The worm is trying to turn in Europe against the anti democratic EU monolith. The EU is fighting back but I believe it is merely a matter of time before the whole rotten edifice crumbles. It can’t come soon enough.

There is a quote attributed to Mikael Gorbachev which sums the EU up perfectly:

“The most puzzling development in politics in the last decade is the apparent determination of Western European leaders to recreate the Soviet Union in Western Europe”

Posted by davidmulhern on 12/04/16 at 07:23 PM | #

Hi davidmulhern

That Gorbachev quote made me laugh.

Actually no designers set out to create the structure that way.
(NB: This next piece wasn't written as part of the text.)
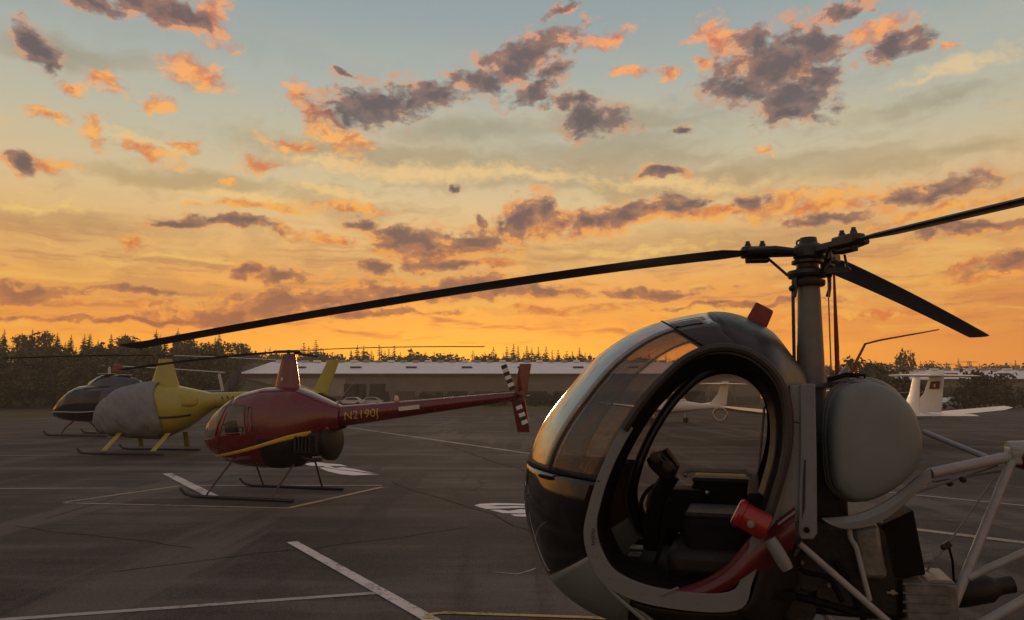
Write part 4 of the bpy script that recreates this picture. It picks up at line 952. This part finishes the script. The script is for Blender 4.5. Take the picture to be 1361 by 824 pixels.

Insofar as the EC and also the UN and also globalization have a philosophy it was functionalism:

(1) get away from almost constant war or the threat of;

(2) by building functional ties so that workers and businesses are not hampered by borders and are tied more together and dont want wars;

(3) so that political leaders would be disempowered and have their hands tied when it comes to calamitous moves (this was “baked into the cake”);

(4) and every economy and all peoples would thus move up to the next rungs of the ladder; each national pie would grow.

(5) and Britain, Italy, the UK, etc, would spend trillions on aid in the developing regions, the point of which was to get those economies to the south moving and the closer ties begun.

Well. Unfortunately (5) worked well for quite a few though not all while (4) hardly worked at all (for reasons we often discuss) and so (3) has become a millstone around politicians necks.

Not surprisingly as the pies largely stopped growing. and moving up the ladder came to a halt, the whole world seems to be moving into a top-down, cost-cutting mode.

The best way forward is really the opposite. Grow more value instead of cutting costs (very little new value is being grown now) and set about it in small groups bottom up.

And help those economies further south who are sending too many to the hard-pressed north.

I really thought Renzi as an ex-mayor might be the right guy for this; but he became infamous for arrogance and talking-down. Better that he is gone.

We in the UN saw this coming a long time ago. Now maybe things have got bad enough that they will bottom out and make everyone primed for a better way forward.

Populism has no history of good answers and it rarely lasts.

Posted by Peter Quennell on 12/05/16 at 09:19 AM | #

A very good summation Pete, I don’t disagree with a word.

Additionally though, I do believe that the creation of the EU is specifically the accommodation of Germany and her needs and desires, without, as you rightly say, the constant threat of war. Laudable intentions indeed.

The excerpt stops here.